● Dataset content
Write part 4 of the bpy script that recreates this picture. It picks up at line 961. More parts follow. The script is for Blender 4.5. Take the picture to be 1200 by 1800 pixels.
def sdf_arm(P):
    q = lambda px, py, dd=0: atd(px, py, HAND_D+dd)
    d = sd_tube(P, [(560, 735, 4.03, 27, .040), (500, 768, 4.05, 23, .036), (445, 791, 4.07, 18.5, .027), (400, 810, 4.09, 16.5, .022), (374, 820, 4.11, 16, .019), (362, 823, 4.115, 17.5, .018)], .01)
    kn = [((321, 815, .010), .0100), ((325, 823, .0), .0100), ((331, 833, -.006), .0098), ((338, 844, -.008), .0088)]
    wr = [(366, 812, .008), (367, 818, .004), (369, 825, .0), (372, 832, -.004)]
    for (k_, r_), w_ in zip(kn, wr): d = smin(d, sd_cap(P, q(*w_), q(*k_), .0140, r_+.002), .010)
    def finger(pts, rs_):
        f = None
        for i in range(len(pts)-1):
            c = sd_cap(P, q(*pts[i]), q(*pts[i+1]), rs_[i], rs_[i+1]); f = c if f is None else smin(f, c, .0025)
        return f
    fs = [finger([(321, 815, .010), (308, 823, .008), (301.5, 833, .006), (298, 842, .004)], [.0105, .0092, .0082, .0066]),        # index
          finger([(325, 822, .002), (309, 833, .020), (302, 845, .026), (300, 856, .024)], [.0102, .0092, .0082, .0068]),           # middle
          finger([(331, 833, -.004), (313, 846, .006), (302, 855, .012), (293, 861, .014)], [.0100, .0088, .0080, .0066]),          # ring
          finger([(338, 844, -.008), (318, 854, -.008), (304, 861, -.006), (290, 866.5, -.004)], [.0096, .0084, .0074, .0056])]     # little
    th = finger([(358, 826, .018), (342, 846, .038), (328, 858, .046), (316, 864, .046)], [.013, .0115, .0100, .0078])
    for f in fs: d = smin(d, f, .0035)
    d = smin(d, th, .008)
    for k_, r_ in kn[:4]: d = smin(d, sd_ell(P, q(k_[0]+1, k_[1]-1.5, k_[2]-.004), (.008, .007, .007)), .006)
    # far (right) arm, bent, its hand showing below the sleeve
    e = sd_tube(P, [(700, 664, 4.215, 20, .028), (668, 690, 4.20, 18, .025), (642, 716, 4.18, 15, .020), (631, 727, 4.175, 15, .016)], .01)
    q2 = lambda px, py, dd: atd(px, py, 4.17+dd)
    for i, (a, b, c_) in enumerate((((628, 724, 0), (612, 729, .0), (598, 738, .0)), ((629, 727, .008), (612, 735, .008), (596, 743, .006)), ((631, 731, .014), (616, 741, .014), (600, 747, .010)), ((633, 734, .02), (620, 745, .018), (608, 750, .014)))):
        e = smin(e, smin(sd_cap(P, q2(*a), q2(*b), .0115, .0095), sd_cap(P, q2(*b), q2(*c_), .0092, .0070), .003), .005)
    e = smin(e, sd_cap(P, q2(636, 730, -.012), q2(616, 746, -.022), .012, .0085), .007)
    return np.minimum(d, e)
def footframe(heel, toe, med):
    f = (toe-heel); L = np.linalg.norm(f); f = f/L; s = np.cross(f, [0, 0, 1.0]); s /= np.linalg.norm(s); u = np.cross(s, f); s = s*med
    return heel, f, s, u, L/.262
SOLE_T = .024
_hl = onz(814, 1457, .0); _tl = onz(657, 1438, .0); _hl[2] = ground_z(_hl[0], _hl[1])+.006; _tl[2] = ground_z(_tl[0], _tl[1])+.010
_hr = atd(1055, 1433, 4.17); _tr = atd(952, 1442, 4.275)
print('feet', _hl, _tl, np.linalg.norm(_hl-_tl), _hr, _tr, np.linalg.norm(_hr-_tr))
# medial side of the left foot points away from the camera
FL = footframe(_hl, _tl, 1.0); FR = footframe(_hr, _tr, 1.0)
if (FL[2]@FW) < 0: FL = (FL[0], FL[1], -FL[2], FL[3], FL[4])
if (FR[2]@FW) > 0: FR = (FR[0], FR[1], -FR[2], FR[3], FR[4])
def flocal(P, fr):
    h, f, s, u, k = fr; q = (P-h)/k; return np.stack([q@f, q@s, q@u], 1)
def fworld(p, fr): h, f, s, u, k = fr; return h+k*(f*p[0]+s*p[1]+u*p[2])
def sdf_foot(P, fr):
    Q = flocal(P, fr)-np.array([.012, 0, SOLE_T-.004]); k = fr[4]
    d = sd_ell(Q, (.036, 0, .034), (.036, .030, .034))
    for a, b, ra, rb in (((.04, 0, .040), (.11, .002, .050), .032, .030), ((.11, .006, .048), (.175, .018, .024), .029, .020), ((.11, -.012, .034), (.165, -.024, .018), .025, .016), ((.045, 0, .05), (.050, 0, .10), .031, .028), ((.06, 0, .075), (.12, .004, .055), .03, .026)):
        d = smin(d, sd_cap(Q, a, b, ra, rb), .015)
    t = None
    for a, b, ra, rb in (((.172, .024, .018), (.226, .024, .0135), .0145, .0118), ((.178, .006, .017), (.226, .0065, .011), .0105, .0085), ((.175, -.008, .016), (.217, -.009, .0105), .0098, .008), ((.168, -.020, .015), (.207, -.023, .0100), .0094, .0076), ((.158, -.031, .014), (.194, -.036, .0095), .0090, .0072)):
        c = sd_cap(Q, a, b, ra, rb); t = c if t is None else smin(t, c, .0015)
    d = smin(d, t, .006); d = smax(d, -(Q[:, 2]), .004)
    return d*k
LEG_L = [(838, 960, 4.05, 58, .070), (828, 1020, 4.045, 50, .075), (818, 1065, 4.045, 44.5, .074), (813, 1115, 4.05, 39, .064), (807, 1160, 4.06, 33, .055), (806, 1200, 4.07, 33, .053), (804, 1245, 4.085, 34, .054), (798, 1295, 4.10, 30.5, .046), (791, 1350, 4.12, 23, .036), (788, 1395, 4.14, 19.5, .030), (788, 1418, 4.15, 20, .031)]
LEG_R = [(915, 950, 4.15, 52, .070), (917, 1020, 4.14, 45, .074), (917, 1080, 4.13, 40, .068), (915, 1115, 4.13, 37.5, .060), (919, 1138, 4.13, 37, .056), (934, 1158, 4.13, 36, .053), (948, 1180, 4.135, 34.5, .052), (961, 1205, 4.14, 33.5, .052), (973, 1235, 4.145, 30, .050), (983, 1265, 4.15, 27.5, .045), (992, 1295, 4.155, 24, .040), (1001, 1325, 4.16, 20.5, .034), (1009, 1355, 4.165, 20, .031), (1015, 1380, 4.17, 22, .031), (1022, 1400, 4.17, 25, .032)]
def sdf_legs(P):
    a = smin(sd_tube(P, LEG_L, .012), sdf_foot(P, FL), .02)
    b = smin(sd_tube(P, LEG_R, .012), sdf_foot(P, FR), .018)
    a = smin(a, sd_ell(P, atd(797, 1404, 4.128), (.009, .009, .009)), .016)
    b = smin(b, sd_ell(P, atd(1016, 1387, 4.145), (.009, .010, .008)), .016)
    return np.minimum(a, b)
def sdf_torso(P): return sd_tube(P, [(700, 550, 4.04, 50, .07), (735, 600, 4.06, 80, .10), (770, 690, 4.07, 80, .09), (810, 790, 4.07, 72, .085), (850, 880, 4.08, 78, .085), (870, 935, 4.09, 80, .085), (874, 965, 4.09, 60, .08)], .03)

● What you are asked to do
Return the whole listing exactly, with every line included.

● The completed task
Write part 4 of the bpy script that recreates this picture. It picks up at line 961. More parts follow. The script is for Blender 4.5. Take the picture to be 1200 by 1800 pixels.
def sdf_arm(P):
    q = lambda px, py, dd=0: atd(px, py, HAND_D+dd)
    d = sd_tube(P, [(560, 735, 4.03, 27, .040), (500, 768, 4.05, 23, .036), (445, 791, 4.07, 18.5, .027), (400, 810, 4.09, 16.5, .022), (374, 820, 4.11, 16, .019), (362, 823, 4.115, 17.5, .018)], .01)
    kn = [((321, 815, .010), .0100), ((325, 823, .0), .0100), ((331, 833, -.006), .0098), ((338, 844, -.008), .0088)]
    wr = [(366, 812, .008), (367, 818, .004), (369, 825, .0), (372, 832, -.004)]
    for (k_, r_), w_ in zip(kn, wr): d = smin(d, sd_cap(P, q(*w_), q(*k_), .0140, r_+.002), .010)
    def finger(pts, rs_):
        f = None
        for i in range(len(pts)-1):
            c = sd_cap(P, q(*pts[i]), q(*pts[i+1]), rs_[i], rs_[i+1]); f = c if f is None else smin(f, c, .0025)
        return f
    fs = [finger([(321, 815, .010), (308, 823, .008), (301.5, 833, .006), (298, 842, .004)], [.0105, .0092, .0082, .0066]),        # index
          finger([(325, 822, .002), (309, 833, .020), (302, 845, .026), (300, 856, .024)], [.0102, .0092, .0082, .0068]),           # middle
          finger([(331, 833, -.004), (313, 846, .006), (302, 855, .012), (293, 861, .014)], [.0100, .0088, .0080, .0066]),          # ring
          finger([(338, 844, -.008), (318, 854, -.008), (304, 861, -.006), (290, 866.5, -.004)], [.0096, .0084, .0074, .0056])]     # little
    th = finger([(358, 826, .018), (342, 846, .038), (328, 858, .046), (316, 864, .046)], [.013, .0115, .0100, .0078])
    for f in fs: d = smin(d, f, .0035)
    d = smin(d, th, .008)
    for k_, r_ in kn[:4]: d = smin(d, sd_ell(P, q(k_[0]+1, k_[1]-1.5, k_[2]-.004), (.008, .007, .007)), .006)
    # far (right) arm, bent, its hand showing below the sleeve
    e = sd_tube(P, [(700, 664, 4.215, 20, .028), (668, 690, 4.20, 18, .025), (642, 716, 4.18, 15, .020), (631, 727, 4.175, 15, .016)], .01)
    q2 = lambda px, py, dd: atd(px, py, 4.17+dd)
    for i, (a, b, c_) in enumerate((((628, 724, 0), (612, 729, .0), (598, 738, .0)), ((629, 727, .008), (612, 735, .008), (596, 743, .006)), ((631, 731, .014), (616, 741, .014), (600, 747, .010)), ((633, 734, .02), (620, 745, .018), (608, 750, .014)))):
        e = smin(e, smin(sd_cap(P, q2(*a), q2(*b), .0115, .0095), sd_cap(P, q2(*b), q2(*c_), .0092, .0070), .003), .005)
    e = smin(e, sd_cap(P, q2(636, 730, -.012), q2(616, 746, -.022), .012, .0085), .007)
    return np.minimum(d, e)
def footframe(heel, toe, med):
    f = (toe-heel); L = np.linalg.norm(f); f = f/L; s = np.cross(f, [0, 0, 1.0]); s /= np.linalg.norm(s); u = np.cross(s, f); s = s*med
    return heel, f, s, u, L/.262
SOLE_T = .024
_hl = onz(814, 1457, .0); _tl = onz(657, 1438, .0); _hl[2] = ground_z(_hl[0], _hl[1])+.006; _tl[2] = ground_z(_tl[0], _tl[1])+.010
_hr = atd(1055, 1433, 4.17); _tr = atd(952, 1442, 4.275)
print('feet', _hl, _tl, np.linalg.norm(_hl-_tl), _hr, _tr, np.linalg.norm(_hr-_tr))
# medial side of the left foot points away from the camera
FL = footframe(_hl, _tl, 1.0); FR = footframe(_hr, _tr, 1.0)
if (FL[2]@FW) < 0: FL = (FL[0], FL[1], -FL[2], FL[3], FL[4])
if (FR[2]@FW) > 0: FR = (FR[0], FR[1], -FR[2], FR[3], FR[4])
def flocal(P, fr):
    h, f, s, u, k = fr; q = (P-h)/k; return np.stack([q@f, q@s, q@u], 1)
def fworld(p, fr): h, f, s, u, k = fr; return h+k*(f*p[0]+s*p[1]+u*p[2])
def sdf_foot(P, fr):
    Q = flocal(P, fr)-np.array([.012, 0, SOLE_T-.004]); k = fr[4]
    d = sd_ell(Q, (.036, 0, .034), (.036, .030, .034))
    for a, b, ra, rb in (((.04, 0, .040), (.11, .002, .050), .032, .030), ((.11, .006, .048), (.175, .018, .024), .029, .020), ((.11, -.012, .034), (.165, -.024, .018), .025, .016), ((.045, 0, .05), (.050, 0, .10), .031, .028), ((.06, 0, .075), (.12, .004, .055), .03, .026)):
        d = smin(d, sd_cap(Q, a, b, ra, rb), .015)
    t = None
    for a, b, ra, rb in (((.172, .024, .018), (.226, .024, .0135), .0145, .0118), ((.178, .006, .017), (.226, .0065, .011), .0105, .0085), ((.175, -.008, .016), (.217, -.009, .0105), .0098, .008), ((.168, -.020, .015), (.207, -.023, .0100), .0094, .0076), ((.158, -.031, .014), (.194, -.036, .0095), .0090, .0072)):
        c = sd_cap(Q, a, b, ra, rb); t = c if t is None else smin(t, c, .0015)
    d = smin(d, t, .006); d = smax(d, -(Q[:, 2]), .004)
    return d*k
LEG_L = [(838, 960, 4.05, 58, .070), (828, 1020, 4.045, 50, .075), (818, 1065, 4.045, 44.5, .074), (813, 1115, 4.05, 39, .064), (807, 1160, 4.06, 33, .055), (806, 1200, 4.07, 33, .053), (804, 1245, 4.085, 34, .054), (798, 1295, 4.10, 30.5, .046), (791, 1350, 4.12, 23, .036), (788, 1395, 4.14, 19.5, .030), (788, 1418, 4.15, 20, .031)]
LEG_R = [(915, 950, 4.15, 52, .070), (917, 1020, 4.14, 45, .074), (917, 1080, 4.13, 40, .068), (915, 1115, 4.13, 37.5, .060), (919, 1138, 4.13, 37, .056), (934, 1158, 4.13, 36, .053), (948, 1180, 4.135, 34.5, .052), (961, 1205, 4.14, 33.5, .052), (973, 1235, 4.145, 30, .050), (983, 1265, 4.15, 27.5, .045), (992, 1295, 4.155, 24, .040), (1001, 1325, 4.16, 20.5, .034), (1009, 1355, 4.165, 20, .031), (1015, 1380, 4.17, 22, .031), (1022, 1400, 4.17, 25, .032)]
def sdf_legs(P):
    a = smin(sd_tube(P, LEG_L, .012), sdf_foot(P, FL), .02)
    b = smin(sd_tube(P, LEG_R, .012), sdf_foot(P, FR), .018)
    a = smin(a, sd_ell(P, atd(797, 1404, 4.128), (.009, .009, .009)), .016)
    b = smin(b, sd_ell(P, atd(1016, 1387, 4.145), (.009, .010, .008)), .016)
    return np.minimum(a, b)
def sdf_torso(P): return sd_tube(P, [(700, 550, 4.04, 50, .07), (735, 600, 4.06, 80, .10), (770, 690, 4.07, 80, .09), (810, 790, 4.07, 72, .085), (850, 880, 4.08, 78, .085), (870, 935, 4.09, 80, .085), (874, 965, 4.09, 60, .08)], .03)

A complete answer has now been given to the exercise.